1. An $\mathcal{A}$-sheaf on $X$ is a sheaf of sets $\mathcal{F}$ on $X$ together with a morphisms of sheaves of sets $$ a: \mathcal{A} \times \mathcal{F} \rightarrow \mathcal{F} $$ such that for every open subset $U \subseteq X$ the map $$ a_U: \mathcal{A}(U) \times \mathcal{F}(U) \rightarrow \mathcal{F}(U) $$ is an action of the group $\mathcal{A}(U)$ on the set $\mathcal{F}(U)$.

A morphism $\mathcal{F} \rightarrow \mathcal{G}$ of $\mathcal{A}$-sheaves is a morphism $\varphi: \mathcal{F} \rightarrow \mathcal{G}$ of sheaves such that for all $U \subseteq X$ the map $$ \varphi_U: \mathcal{F}(U) \rightarrow \mathcal{G}(U) $$ is $\mathcal{A}(U)$-equivariant.

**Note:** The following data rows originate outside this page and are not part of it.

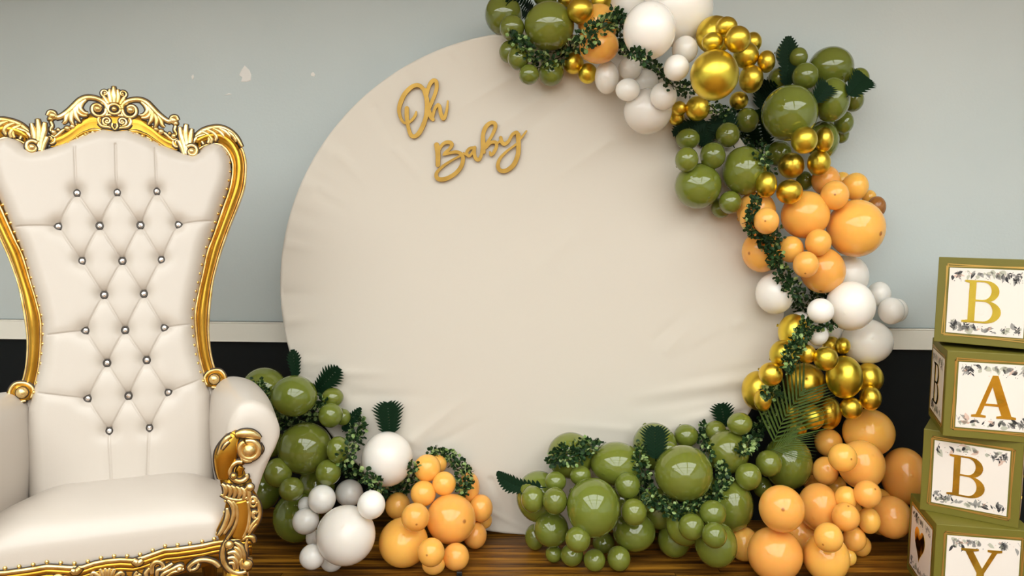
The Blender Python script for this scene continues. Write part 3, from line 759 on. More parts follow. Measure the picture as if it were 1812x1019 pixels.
def poly_dist(U, V, poly):
    """inside mask and distance to outline"""
    poly = np.array(poly); n = len(poly); ins = np.zeros(U.shape, bool); D = np.full(U.shape, 9.0)
    for i in range(n):
        a, c = poly[i], poly[(i + 1) % n]; d = c - a; L2 = max(d @ d, 1e-12)
        t = np.clip(((U - a[0]) * d[0] + (V - a[1]) * d[1]) / L2, 0, 1)
        D = np.minimum(D, np.hypot(U - a[0] - t * d[0], V - a[1] - t * d[1]))
        cr = (a[1] > V) != (c[1] > V); xx = a[0] + (V - a[1]) * d[0] / (d[1] if abs(d[1]) > 1e-12 else 1e-12)
        ins ^= cr & (U < xx)
    return ins, D
# outline of the upholstered back, right half in px then mirrored
half_px = [(206, 232), (225, 230), (245, 236), (268, 246), (292, 258), (318, 268), (341, 272), (350, 268), (362, 258), (378, 252), (394, 257), (405, 272), (411, 290), (411, 310), (405, 336), (394, 366), (382, 401), (375, 420),
           (366, 447), (357, 491), (349, 526), (344, 557), (345, 588), (351, 626), (360, 661), (366, 682), (372, 700), (378, 740), (378, 845)]
half = [back_uv(x, y, 0.02) for x, y in half_px]; half[0] = (0.0, half[0][1])
half[-1] = (half[-1][0], -0.06)
outline = half + [(-u, v) for u, v in half[:0:-1]]
outline = [tuple(p) for p in outline]
BTN_PX = [[(137, 342), (208, 341), (278, 339)], [(104, 401), (177, 400), (249, 399), (316, 398)], [(146, 462), (217, 462), (286, 460)], [(185, 522), (255, 520)],
          [(152, 585), (222, 584), (291, 580)], [(190, 642), (260, 637)], [(156, 705), (228, 700), (298, 694)], [(194, 762), (265, 757)]]
HP = 0.060                                        # thickness of the padding
BTN = [[np.array(back_uv(x, y, HP - 0.02)) for x, y in row] for row in BTN_PX]
segs = []
for i in range(len(BTN) - 1):
    for a in BTN[i]:
        for c in BTN[i + 1]:
            if 0.02 < abs(a[0] - c[0]) < 0.095: segs.append((a, c))
bu = lambda x, y: np.array(back_uv(x, y, HP - 0.02))
for (x, y), q in (((137, 342), (134, 262)), ((208, 341), (206, 258)), ((278, 339), (276, 264)), ((104, 401), (28, 402)), ((316, 398), (384, 391)), ((152, 585), (86, 593)), ((291, 580), (346, 573)), ((156, 705), (70, 695)), ((298, 694), (364, 668)),
                  ((194, 762), (199, 850)), ((265, 757), (262, 842))):
    segs.append((bu(x, y), bu(*q)))
us = np.linspace(-0.34, 0.34, 330); vs_ = np.linspace(-0.06, 1.2, 600)
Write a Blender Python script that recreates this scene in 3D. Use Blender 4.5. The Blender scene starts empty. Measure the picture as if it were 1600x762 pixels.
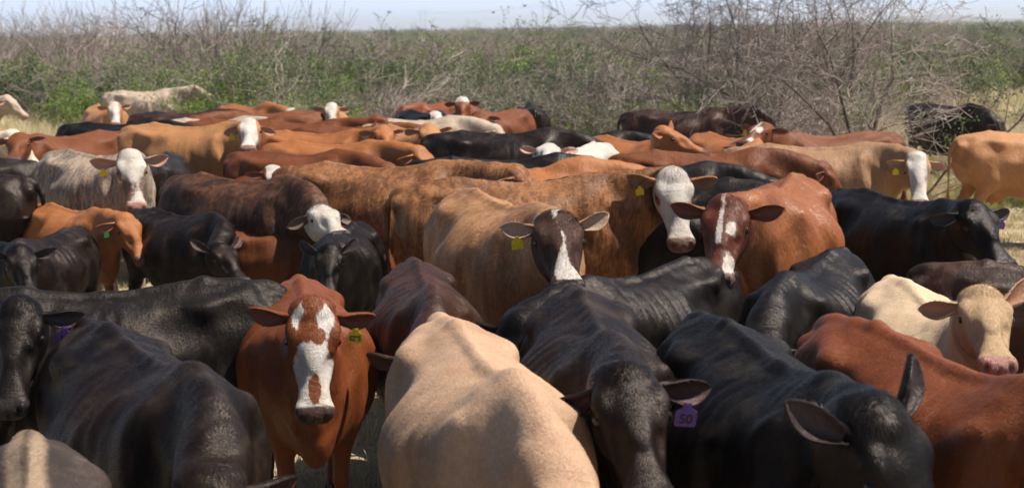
import bpy, math, random
import numpy as np
from mathutils import Vector, Matrix

R = math.radians
random.seed(7)
rng = np.random.default_rng(7)
scene = bpy.context.scene
COL = scene.collection

# ------------------------------------------------------------------ camera
CAM_H = 2.6
F_PX = 2100.0                      # focal length in photograph pixels (1600 wide)
PITCH = math.atan((381 - 50) / F_PX)
ROLL = R(0.9)
cam_data = bpy.data.cameras.new('camera')
cam_data.sensor_width = 36
cam_data.lens = 36 * F_PX / 1600
cam_data.clip_end = 20000
cam = bpy.data.objects.new('camera', cam_data)
COL.objects.link(cam)
cam.matrix_world = (Matrix.Translation((0, 0, CAM_H)) @ Matrix.Rotation(R(90) - PITCH, 4, 'X')
                    @ Matrix.Rotation(ROLL * -1, 4, 'Z'))
cam_data.dof.use_dof = True
cam_data.dof.focus_distance = 7.0
cam_data.dof.aperture_fstop = 3.5
scene.camera = cam

# ------------------------------------------------------------------ light
SUN_DIR = Vector((0.48, 0.03, 0.86)).normalized()      # towards the sun
world = bpy.data.worlds.new('World')
scene.world = world
world.use_nodes = True
wn = world.node_tree
bg = wn.nodes['Background']
sky = wn.nodes.new('ShaderNodeTexSky')
sky.sky_type = 'NISHITA'
sky.sun_disc = False
sky.sun_elevation = math.asin(SUN_DIR.z)
sky.sun_rotation = math.atan2(SUN_DIR.x, SUN_DIR.y)
sky.altitude = 150
sky.air_density = 1.0
sky.dust_density = 0.3
sky.ozone_density = 1.0
# pale hazy band of the sky low over the horizon
geo_ = wn.nodes.new('ShaderNodeTexCoord'); sx_ = wn.nodes.new('ShaderNodeSeparateXYZ'); mr_ = wn.nodes.new('ShaderNodeMapRange')
mr_.interpolation_type = 'SMOOTHSTEP'
for i_, v_ in zip((1, 2, 3, 4), (.01, .24, 1, 0)): mr_.inputs[i_].default_value = v_
mxs = wn.nodes.new('ShaderNodeMix'); mxs.data_type = 'RGBA'
wn.links.new(geo_.outputs['Generated'], sx_.inputs[0]); wn.links.new(sx_.outputs[2], mr_.inputs[0])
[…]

We obtain the category of $\mathcal{A}$-sheaves on $X$.

2. An $\mathcal{A}$-sheaf $T$ on $X$ is called an $\mathcal{A}$-pseudotorsor if for all $U \subseteq X$ open the action $\mathcal{A}(U) \times T(U) \rightarrow \mathcal{T}(U)$ is simply transitive.

3. An $\mathcal{A}$-pseudotorsor $T$ on $X$ is called an $\mathcal{A}$-torsor if there exists an open covering $X=\bigcup_i U_i$ such that $T\left(U_i\right) \neq \emptyset$ for all $i$. We obtain the full subcategory of $\mathcal{A}$-torsors of the category of $\mathcal{A}$-sheaves. We denote this category by $(\operatorname{Tors}(\mathcal{A}))$.

Problem: An $\mathcal{A}$-torsor $T$ over $X$ is trivial if and only if $T(X) \neq \emptyset$.

Proof If $T \cong \mathcal{A}$, then $T(X) \neq \emptyset$ because $\mathcal{A}(X)$ is a group, in particular it is non-empty. Conversely, assume there exists $s \in T(X)$. Then $$ \mathcal{A} \rightarrow T, \quad \mathcal{A}(U) \ni g \mapsto g \cdot\left(s_{\mid U}\right) \in T(U), \quad U \subseteq X \text { open } $$ is an isomorphism of $\mathcal{A}$-torsors.

My question is why this $s|_U=:res_U^X(s)$ exists? How we are sure that $T(U)$ where $U\subset X$ is nonempty? In general definition of sheaves I don't see a contradiction where $T(U)$ can't be an empty set. But in the definition of torsor there seems also no restriction (by the way the whole idea is the existence of a cover that and we are only sure on each patch of the cover our sheaf of sets is not empty.)

Answer 1

$T$ is by definition a sheaf on $X$, so the inclusion of the open set $U\subseteq X$ induces by definition a restriction map $\mathrm{res}^X_U\colon T(X)\rightarrow T(U)$. This is part of the data that defines a sheaf. In general, a sheaf can be empty over some open subset, but if $T(X)\neq\emptyset$, this forces $T(U)\neq\emptyset$ because this map exists.